Das Bundesprogramm „Demokratie leben“ oder auch das Wertebündnis Bayern stehen beispielhaft dafür, dass schon lange erkannt wurde, dass demokratische und freiheitliche Werte immer wieder ins Bewusstsein gerufen werden müssen und die Jugendarbeit eine wesentliche Quelle der Demokratiebildung darstellt. Zudem gibt es kaum ein anderes Land wie Deutschland, in dem eine so große Diskrepanz zwischen hohem politischen Wissen und empfundener Machtlosigkeit herrscht. Der ausbleibende nachhaltige Erfolg solcher Initiativen scheint nicht an den Grundmotiven, sondern an der Umsetzung einer Vermittlung demokratischer Werte an die jungen Generationen zu liegen.
Die aktuellen gesellschaftlichen Entwicklungen zeigen, dass es an der Zeit ist, über die bloße Auseinandersetzung mit Demokratie und Freiheit hinauszugehen – nicht länger zu warten und zu beobachten. Vielmehr drängt sich die Notwendigkeit auf, schon in der Konzeption von Vermittlungswegen auf die aktuellen Bedürfnisse junger Erwachsener, Jugendlicher und Kinder einzugehen und aufzuzeigen, wie demokratische Werte als direkte Lösungen für berechtigte Ängste, Krisen- und Belastungszustände wirken können. Es ist Zeit für ein Demokratie-Update, das folgende Forderungen umfasst:
- Verstärkte und effektive Verankerung demokratischer und freiheitlicher Werte in relevanten Grundstrukturen: Sowohl in der frühkindlichen als auch schulischen Bildung müssen die zentralen Errungenschaften und Charakteristika der Demokratie in den Fokus gerückt werden. Eine notwendige qualitative und inhaltliche Aufwertung des Politikunterrichts an weiterführenden Schulen sowie die Einführung eines altersgerechten, vom Sachunterricht unabhängigen Politikunterrichts an Grundschulen können die Entwicklung demokratischer Werteorientierungen und politischer Vorstellungskraft in der primären Lern- und Entwicklungsphase fördern.
- Finanzielle Investition in Jugend- und Erinnerungsarbeit: Dies umfasst zum einen die finanzielle Unterstützung von Schulen zur Umsetzung demokratieorientierter Beteiligungsformate und fachübergreifender Weiterbildung von Lehrkräften. Zum anderen beinhaltet es verstärkte Investitionen in Lehrmaterialien, Jugendorganisationen und demokratievermittelnde Modellprojekte.

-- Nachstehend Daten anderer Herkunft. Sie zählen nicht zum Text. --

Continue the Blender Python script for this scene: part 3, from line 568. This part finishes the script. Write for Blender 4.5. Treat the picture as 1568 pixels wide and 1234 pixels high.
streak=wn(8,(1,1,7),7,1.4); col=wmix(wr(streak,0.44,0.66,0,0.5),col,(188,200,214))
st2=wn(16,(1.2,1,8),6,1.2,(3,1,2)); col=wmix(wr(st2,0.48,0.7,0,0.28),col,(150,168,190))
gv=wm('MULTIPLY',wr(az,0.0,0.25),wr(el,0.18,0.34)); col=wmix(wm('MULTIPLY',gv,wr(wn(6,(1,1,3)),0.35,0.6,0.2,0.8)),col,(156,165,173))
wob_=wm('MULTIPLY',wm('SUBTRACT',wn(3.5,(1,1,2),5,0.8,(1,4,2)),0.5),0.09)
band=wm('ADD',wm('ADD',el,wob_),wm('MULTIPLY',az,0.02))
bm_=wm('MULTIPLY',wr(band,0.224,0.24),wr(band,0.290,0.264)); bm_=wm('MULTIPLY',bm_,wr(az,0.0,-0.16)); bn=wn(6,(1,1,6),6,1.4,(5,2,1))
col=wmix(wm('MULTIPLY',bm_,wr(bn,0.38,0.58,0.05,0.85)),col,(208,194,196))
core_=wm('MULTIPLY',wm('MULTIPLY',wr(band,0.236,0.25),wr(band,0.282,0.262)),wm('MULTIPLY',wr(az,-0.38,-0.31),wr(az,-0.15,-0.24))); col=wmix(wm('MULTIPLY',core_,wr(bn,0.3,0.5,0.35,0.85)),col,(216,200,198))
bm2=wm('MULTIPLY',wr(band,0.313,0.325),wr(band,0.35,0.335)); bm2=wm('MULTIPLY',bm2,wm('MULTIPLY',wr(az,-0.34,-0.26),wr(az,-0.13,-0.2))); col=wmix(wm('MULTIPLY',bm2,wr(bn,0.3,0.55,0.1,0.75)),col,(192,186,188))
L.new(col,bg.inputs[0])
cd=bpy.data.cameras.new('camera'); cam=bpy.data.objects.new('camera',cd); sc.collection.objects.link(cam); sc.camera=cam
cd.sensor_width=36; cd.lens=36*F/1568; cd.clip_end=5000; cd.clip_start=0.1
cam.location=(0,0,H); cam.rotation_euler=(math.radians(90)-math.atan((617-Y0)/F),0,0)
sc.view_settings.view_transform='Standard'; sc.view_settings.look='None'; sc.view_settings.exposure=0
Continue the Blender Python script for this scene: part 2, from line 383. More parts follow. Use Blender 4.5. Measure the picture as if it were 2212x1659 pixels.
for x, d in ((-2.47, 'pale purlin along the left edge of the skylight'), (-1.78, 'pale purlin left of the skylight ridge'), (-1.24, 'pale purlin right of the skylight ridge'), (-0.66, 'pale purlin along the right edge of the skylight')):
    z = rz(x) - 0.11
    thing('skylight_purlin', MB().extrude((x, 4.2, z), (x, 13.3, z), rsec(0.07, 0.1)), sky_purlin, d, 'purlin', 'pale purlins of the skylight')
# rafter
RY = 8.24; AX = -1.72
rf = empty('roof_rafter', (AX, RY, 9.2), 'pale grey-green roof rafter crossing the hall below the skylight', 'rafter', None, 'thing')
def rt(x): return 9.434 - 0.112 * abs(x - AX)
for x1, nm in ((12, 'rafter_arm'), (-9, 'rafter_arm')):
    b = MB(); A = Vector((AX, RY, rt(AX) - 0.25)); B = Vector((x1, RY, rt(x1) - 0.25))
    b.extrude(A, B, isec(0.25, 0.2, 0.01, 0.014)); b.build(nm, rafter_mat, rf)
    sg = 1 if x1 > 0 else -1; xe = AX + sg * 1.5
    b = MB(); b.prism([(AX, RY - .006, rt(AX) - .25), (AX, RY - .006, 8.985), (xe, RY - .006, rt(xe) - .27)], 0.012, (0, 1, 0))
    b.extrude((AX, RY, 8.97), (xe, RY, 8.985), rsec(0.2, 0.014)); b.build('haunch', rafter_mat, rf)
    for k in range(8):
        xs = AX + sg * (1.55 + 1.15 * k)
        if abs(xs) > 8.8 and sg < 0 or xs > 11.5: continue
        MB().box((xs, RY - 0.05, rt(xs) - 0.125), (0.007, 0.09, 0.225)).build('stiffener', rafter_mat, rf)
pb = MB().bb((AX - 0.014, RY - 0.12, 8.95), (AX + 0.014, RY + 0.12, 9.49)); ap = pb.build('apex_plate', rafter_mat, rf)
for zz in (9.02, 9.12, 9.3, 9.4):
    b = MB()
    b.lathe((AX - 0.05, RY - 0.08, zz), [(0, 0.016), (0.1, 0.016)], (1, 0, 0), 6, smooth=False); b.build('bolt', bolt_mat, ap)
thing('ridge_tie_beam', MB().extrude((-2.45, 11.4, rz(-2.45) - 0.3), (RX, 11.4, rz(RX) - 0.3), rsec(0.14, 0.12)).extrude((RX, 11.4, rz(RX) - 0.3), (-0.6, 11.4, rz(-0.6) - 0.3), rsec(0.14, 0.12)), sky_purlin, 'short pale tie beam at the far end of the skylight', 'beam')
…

- Enge Zusammenarbeit zwischen Politik (Bundes-, Landes- sowie Kommunalebene) und Experten (Psychologen, Soziologen, Pädagogen, Jugendtherapeuten, Politikwissenschaftlern und Jugendforschern): Gemeinsam sollen spezifische Konzepte entwickelt und ausgearbeitet werden – basierend auf den derzeitigen Bedürfnissen und „Unmet Needs“ junger Generationen –, um demokratische und freiheitliche Werte an junge Erwachsene, Jugendliche und Kinder zu vermitteln, im Rahmen eines Expertengremiums.